● **Material provided**
** start **

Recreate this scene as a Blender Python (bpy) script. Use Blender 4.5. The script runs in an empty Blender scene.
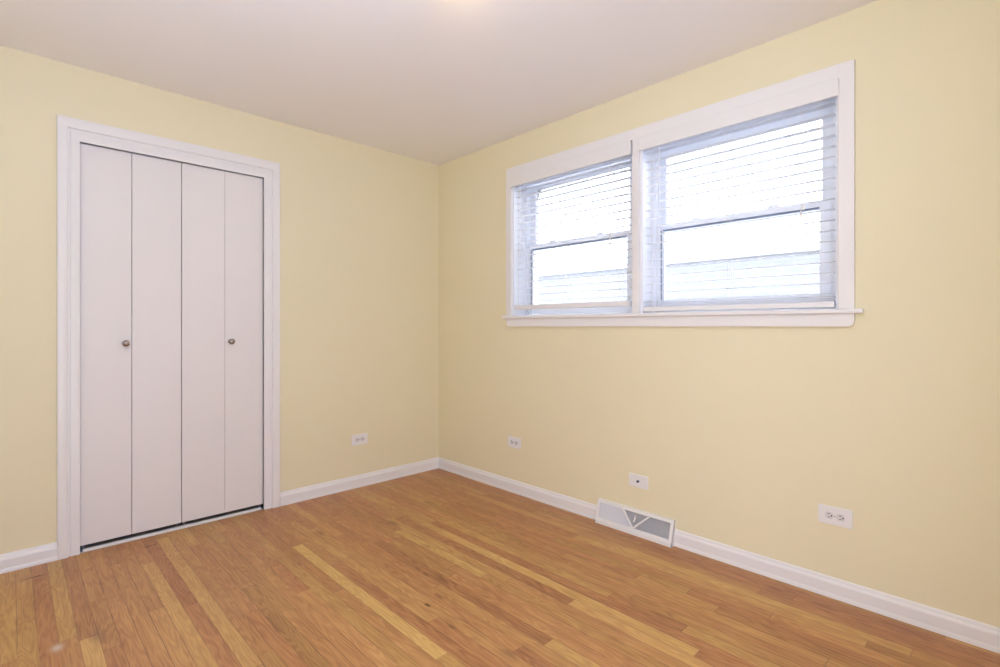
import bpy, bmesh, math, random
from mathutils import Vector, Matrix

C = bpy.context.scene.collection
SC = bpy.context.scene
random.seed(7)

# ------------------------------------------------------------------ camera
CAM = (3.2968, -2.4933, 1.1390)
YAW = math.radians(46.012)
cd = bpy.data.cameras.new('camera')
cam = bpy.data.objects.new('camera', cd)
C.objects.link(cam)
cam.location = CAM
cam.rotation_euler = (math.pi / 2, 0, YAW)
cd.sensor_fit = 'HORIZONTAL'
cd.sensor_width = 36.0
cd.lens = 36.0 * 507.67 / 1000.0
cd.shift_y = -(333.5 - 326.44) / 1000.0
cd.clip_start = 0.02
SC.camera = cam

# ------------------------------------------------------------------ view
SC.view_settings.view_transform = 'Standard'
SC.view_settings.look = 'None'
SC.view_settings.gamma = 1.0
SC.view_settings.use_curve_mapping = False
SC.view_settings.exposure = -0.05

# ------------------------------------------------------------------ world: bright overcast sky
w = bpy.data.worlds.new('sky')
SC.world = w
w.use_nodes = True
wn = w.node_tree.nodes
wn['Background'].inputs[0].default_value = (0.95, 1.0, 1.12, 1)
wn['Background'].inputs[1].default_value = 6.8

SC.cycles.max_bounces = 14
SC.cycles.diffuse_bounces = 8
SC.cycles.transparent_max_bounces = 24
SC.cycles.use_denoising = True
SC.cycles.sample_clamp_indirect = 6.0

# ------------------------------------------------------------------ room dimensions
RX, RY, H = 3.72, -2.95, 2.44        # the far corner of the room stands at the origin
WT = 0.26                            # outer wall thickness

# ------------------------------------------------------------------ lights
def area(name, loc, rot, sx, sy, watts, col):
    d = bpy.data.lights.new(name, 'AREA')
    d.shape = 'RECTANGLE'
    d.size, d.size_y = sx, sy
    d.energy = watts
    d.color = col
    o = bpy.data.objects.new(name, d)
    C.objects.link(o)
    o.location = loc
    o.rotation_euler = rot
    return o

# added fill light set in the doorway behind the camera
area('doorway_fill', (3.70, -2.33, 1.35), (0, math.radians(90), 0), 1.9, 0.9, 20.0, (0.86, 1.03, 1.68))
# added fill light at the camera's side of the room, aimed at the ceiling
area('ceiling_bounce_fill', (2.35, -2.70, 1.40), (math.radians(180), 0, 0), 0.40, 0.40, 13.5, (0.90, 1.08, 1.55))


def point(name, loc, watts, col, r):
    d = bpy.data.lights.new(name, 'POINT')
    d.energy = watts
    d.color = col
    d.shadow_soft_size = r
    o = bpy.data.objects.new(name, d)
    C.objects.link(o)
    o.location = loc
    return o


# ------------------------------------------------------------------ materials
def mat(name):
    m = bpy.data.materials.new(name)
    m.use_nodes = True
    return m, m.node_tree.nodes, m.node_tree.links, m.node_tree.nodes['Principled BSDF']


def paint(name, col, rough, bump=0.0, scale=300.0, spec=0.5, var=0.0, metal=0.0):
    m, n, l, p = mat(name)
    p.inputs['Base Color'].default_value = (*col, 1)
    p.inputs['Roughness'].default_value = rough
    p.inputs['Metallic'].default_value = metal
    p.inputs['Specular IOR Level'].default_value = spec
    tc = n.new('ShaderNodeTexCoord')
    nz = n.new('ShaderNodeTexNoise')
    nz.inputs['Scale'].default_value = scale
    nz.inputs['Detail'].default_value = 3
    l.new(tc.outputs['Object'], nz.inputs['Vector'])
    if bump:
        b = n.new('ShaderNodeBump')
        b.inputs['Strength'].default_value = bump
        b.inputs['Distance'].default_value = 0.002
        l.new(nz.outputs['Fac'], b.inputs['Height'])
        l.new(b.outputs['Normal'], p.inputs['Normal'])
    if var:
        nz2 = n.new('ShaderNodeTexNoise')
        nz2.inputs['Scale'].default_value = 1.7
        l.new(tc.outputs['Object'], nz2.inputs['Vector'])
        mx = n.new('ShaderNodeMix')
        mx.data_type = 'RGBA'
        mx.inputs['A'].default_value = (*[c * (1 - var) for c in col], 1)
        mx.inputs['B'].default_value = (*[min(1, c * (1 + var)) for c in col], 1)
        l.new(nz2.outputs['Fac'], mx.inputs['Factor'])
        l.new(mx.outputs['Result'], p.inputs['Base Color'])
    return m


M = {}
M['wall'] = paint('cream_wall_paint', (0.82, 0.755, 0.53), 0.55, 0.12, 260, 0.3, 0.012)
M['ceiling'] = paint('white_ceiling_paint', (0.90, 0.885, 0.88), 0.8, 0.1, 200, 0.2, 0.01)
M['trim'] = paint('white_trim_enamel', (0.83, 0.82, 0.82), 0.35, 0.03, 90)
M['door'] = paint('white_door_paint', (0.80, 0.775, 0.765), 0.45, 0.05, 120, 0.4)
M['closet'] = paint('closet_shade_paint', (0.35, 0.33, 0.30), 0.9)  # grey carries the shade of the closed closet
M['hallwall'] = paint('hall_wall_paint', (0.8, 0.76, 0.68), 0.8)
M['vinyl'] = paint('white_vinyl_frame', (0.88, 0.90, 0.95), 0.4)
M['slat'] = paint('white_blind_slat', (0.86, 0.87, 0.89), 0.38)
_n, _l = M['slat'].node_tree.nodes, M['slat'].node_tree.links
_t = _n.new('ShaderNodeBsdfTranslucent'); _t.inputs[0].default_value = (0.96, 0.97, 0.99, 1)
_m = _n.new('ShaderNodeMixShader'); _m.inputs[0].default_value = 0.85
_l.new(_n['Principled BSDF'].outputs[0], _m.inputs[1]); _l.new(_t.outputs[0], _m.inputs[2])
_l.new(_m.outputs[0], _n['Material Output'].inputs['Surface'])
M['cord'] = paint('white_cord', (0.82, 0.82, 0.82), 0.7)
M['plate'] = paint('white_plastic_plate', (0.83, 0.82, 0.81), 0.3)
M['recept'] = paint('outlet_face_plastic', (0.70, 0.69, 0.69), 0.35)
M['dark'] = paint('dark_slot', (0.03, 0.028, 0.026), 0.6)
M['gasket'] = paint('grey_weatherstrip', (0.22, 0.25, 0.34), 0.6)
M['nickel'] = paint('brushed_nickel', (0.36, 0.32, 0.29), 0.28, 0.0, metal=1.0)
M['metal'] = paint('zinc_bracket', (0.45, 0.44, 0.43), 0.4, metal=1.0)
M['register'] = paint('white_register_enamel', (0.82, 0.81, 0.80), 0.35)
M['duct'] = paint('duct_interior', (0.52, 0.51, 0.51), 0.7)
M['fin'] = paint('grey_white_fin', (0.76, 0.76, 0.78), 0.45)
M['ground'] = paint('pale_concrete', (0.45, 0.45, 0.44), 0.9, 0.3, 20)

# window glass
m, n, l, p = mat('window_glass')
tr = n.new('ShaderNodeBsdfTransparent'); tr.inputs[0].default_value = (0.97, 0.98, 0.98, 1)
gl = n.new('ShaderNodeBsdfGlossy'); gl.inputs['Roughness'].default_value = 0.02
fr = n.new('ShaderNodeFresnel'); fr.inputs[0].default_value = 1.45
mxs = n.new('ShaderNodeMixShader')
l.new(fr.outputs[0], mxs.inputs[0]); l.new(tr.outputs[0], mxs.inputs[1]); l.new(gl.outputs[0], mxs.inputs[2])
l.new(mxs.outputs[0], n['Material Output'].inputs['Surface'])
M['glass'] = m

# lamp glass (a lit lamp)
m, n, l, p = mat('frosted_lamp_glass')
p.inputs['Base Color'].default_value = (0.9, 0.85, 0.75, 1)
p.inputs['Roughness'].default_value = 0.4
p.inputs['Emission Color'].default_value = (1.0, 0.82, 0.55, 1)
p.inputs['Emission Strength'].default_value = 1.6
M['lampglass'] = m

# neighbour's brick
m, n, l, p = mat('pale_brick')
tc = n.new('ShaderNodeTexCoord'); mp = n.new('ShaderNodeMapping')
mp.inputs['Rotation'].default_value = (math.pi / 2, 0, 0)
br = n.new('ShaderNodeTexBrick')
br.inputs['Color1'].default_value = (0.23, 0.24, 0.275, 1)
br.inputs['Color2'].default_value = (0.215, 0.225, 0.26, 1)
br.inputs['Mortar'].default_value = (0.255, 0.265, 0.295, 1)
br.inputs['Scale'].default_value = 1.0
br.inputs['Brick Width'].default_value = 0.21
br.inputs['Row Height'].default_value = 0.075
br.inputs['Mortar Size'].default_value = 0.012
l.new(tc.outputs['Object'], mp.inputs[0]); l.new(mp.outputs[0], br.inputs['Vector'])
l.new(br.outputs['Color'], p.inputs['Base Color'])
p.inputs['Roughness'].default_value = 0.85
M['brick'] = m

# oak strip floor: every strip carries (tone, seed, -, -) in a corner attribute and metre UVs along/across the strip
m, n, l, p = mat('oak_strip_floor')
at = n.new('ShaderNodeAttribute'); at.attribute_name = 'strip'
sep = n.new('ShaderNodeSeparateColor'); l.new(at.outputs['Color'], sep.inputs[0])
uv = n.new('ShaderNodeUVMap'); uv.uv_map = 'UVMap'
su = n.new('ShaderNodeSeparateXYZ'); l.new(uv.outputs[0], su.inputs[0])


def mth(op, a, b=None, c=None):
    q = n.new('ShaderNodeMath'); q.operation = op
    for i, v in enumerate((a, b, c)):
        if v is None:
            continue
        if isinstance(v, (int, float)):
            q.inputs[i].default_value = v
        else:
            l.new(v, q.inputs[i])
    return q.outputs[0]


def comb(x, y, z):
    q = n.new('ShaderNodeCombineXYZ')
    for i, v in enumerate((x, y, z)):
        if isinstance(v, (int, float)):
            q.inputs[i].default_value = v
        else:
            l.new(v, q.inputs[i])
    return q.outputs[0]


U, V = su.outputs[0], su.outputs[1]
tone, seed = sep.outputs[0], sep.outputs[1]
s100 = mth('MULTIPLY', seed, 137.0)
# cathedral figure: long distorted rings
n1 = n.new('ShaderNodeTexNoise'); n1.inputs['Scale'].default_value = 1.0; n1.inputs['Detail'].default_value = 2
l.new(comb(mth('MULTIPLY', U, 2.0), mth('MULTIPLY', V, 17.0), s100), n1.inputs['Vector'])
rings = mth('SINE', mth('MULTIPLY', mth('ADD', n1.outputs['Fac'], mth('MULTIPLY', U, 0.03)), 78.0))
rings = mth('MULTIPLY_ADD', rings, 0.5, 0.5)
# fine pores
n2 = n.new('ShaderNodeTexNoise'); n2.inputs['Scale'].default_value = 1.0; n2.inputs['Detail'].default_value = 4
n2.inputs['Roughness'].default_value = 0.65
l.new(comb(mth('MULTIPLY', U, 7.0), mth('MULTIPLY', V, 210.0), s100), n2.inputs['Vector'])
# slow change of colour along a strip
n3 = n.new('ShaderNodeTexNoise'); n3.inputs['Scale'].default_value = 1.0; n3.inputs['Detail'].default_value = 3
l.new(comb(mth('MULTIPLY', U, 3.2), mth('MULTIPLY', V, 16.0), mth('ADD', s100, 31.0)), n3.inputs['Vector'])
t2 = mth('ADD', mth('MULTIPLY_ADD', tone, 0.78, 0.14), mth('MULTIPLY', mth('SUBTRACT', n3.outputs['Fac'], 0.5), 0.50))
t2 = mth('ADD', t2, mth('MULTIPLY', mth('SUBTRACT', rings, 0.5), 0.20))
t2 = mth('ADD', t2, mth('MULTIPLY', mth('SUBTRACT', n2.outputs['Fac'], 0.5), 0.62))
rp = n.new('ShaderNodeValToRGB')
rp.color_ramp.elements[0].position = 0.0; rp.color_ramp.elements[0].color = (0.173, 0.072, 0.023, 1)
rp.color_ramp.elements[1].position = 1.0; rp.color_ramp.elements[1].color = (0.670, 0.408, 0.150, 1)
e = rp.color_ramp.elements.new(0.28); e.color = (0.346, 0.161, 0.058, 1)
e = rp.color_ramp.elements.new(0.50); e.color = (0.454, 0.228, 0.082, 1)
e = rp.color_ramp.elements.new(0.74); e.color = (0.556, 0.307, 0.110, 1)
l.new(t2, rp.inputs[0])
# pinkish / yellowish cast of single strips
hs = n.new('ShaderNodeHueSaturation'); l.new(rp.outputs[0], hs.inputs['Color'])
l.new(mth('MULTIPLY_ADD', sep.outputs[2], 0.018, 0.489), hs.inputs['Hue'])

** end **

● **Instructions for the task**
Write out an exact copy of the listing, first line through the line containing "random.seed(7)", with the pictures left out.

● **Written answer**
Recreate this scene as a Blender Python (bpy) script. Use Blender 4.5. The script runs in an empty Blender scene.
import bpy, bmesh, math, random
from mathutils import Vector, Matrix

C = bpy.context.scene.collection
SC = bpy.context.scene
random.seed(7)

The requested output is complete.